Written task
Could you write out the records below exactly as they appear?

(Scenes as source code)
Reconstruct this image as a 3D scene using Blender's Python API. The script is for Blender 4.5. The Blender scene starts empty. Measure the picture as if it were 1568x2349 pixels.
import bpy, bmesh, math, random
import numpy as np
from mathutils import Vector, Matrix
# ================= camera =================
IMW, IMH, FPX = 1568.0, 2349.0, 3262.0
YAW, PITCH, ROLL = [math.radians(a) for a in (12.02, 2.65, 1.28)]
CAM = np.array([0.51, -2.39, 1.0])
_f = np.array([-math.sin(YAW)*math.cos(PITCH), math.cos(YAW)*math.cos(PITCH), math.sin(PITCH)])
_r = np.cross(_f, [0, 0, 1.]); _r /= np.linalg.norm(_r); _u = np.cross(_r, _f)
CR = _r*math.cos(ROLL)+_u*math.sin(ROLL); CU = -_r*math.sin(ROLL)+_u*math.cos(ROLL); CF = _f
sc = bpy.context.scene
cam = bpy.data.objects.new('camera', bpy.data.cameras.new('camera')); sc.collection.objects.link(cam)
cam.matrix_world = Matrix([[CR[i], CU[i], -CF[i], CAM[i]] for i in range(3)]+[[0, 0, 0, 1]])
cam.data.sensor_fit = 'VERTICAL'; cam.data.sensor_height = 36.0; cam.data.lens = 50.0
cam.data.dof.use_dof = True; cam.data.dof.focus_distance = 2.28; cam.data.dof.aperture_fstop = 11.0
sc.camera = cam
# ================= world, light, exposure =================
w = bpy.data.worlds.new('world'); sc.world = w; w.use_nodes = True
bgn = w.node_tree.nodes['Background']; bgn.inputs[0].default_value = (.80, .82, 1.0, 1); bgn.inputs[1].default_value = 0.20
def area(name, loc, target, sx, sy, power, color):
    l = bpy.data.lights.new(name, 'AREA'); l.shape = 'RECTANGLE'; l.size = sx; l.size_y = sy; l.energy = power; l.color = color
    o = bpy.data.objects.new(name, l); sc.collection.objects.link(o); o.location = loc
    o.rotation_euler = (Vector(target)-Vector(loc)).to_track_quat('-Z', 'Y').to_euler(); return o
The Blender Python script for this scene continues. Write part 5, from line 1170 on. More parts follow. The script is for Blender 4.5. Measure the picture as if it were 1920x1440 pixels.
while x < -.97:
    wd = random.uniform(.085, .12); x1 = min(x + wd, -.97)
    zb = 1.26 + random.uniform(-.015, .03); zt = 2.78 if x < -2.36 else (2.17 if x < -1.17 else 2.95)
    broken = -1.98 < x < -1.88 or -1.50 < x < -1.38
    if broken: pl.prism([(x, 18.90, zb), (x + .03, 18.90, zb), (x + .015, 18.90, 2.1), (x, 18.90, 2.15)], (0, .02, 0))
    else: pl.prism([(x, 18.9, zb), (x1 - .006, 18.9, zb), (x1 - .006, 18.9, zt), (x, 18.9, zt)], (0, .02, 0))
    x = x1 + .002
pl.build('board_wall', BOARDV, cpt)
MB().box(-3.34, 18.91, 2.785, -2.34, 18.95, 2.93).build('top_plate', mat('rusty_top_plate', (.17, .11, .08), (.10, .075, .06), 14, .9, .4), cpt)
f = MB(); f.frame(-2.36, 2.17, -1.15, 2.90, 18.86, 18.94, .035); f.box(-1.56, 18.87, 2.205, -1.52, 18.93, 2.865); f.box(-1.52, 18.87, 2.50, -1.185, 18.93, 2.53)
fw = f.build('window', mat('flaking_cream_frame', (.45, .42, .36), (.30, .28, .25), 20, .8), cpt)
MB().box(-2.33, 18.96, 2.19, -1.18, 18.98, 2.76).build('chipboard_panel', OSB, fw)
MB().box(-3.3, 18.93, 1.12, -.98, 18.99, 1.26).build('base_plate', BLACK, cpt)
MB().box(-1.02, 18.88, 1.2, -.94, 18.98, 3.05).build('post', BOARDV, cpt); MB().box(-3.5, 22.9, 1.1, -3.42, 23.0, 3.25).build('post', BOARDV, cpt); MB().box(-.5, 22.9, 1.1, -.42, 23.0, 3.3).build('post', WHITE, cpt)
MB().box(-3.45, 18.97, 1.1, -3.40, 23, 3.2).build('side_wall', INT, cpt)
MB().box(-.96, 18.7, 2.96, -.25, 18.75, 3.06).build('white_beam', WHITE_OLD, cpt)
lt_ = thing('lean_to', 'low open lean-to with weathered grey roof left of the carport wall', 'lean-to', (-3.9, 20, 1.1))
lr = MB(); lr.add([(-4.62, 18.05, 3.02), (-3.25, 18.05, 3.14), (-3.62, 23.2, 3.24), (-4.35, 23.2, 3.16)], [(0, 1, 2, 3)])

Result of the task
Reconstruct this image as a 3D scene using Blender's Python API. The script is for Blender 4.5. The Blender scene starts empty. Measure the picture as if it were 1568x2349 pixels.
import bpy, bmesh, math, random
import numpy as np
from mathutils import Vector, Matrix
# ================= camera =================
IMW, IMH, FPX = 1568.0, 2349.0, 3262.0
YAW, PITCH, ROLL = [math.radians(a) for a in (12.02, 2.65, 1.28)]
CAM = np.array([0.51, -2.39, 1.0])
_f = np.array([-math.sin(YAW)*math.cos(PITCH), math.cos(YAW)*math.cos(PITCH), math.sin(PITCH)])
_r = np.cross(_f, [0, 0, 1.]); _r /= np.linalg.norm(_r); _u = np.cross(_r, _f)
CR = _r*math.cos(ROLL)+_u*math.sin(ROLL); CU = -_r*math.sin(ROLL)+_u*math.cos(ROLL); CF = _f
sc = bpy.context.scene
cam = bpy.data.objects.new('camera', bpy.data.cameras.new('camera')); sc.collection.objects.link(cam)
cam.matrix_world = Matrix([[CR[i], CU[i], -CF[i], CAM[i]] for i in range(3)]+[[0, 0, 0, 1]])
cam.data.sensor_fit = 'VERTICAL'; cam.data.sensor_height = 36.0; cam.data.lens = 50.0
cam.data.dof.use_dof = True; cam.data.dof.focus_distance = 2.28; cam.data.dof.aperture_fstop = 11.0
sc.camera = cam
# ================= world, light, exposure =================
w = bpy.data.worlds.new('world'); sc.world = w; w.use_nodes = True
bgn = w.node_tree.nodes['Background']; bgn.inputs[0].default_value = (.80, .82, 1.0, 1); bgn.inputs[1].default_value = 0.20
def area(name, loc, target, sx, sy, power, color):
    l = bpy.data.lights.new(name, 'AREA'); l.shape = 'RECTANGLE'; l.size = sx; l.size_y = sy; l.energy = power; l.color = color
    o = bpy.data.objects.new(name, l); sc.collection.objects.link(o); o.location = loc
    o.rotation_euler = (Vector(target)-Vector(loc)).to_track_quat('-Z', 'Y').to_euler(); return o
The Blender Python script for this scene continues. Write part 5, from line 1170 on. More parts follow. The script is for Blender 4.5. Measure the picture as if it were 1920x1440 pixels.
while x < -.97:
    wd = random.uniform(.085, .12); x1 = min(x + wd, -.97)
    zb = 1.26 + random.uniform(-.015, .03); zt = 2.78 if x < -2.36 else (2.17 if x < -1.17 else 2.95)
    broken = -1.98 < x < -1.88 or -1.50 < x < -1.38
    if broken: pl.prism([(x, 18.90, zb), (x + .03, 18.90, zb), (x + .015, 18.90, 2.1), (x, 18.90, 2.15)], (0, .02, 0))
    else: pl.prism([(x, 18.9, zb), (x1 - .006, 18.9, zb), (x1 - .006, 18.9, zt), (x, 18.9, zt)], (0, .02, 0))
    x = x1 + .002
pl.build('board_wall', BOARDV, cpt)
MB().box(-3.34, 18.91, 2.785, -2.34, 18.95, 2.93).build('top_plate', mat('rusty_top_plate', (.17, .11, .08), (.10, .075, .06), 14, .9, .4), cpt)
f = MB(); f.frame(-2.36, 2.17, -1.15, 2.90, 18.86, 18.94, .035); f.box(-1.56, 18.87, 2.205, -1.52, 18.93, 2.865); f.box(-1.52, 18.87, 2.50, -1.185, 18.93, 2.53)
fw = f.build('window', mat('flaking_cream_frame', (.45, .42, .36), (.30, .28, .25), 20, .8), cpt)
MB().box(-2.33, 18.96, 2.19, -1.18, 18.98, 2.76).build('chipboard_panel', OSB, fw)
MB().box(-3.3, 18.93, 1.12, -.98, 18.99, 1.26).build('base_plate', BLACK, cpt)
MB().box(-1.02, 18.88, 1.2, -.94, 18.98, 3.05).build('post', BOARDV, cpt); MB().box(-3.5, 22.9, 1.1, -3.42, 23.0, 3.25).build('post', BOARDV, cpt); MB().box(-.5, 22.9, 1.1, -.42, 23.0, 3.3).build('post', WHITE, cpt)
MB().box(-3.45, 18.97, 1.1, -3.40, 23, 3.2).build('side_wall', INT, cpt)
MB().box(-.96, 18.7, 2.96, -.25, 18.75, 3.06).build('white_beam', WHITE_OLD, cpt)
lt_ = thing('lean_to', 'low open lean-to with weathered grey roof left of the carport wall', 'lean-to', (-3.9, 20, 1.1))
lr = MB(); lr.add([(-4.62, 18.05, 3.02), (-3.25, 18.05, 3.14), (-3.62, 23.2, 3.24), (-4.35, 23.2, 3.16)], [(0, 1, 2, 3)])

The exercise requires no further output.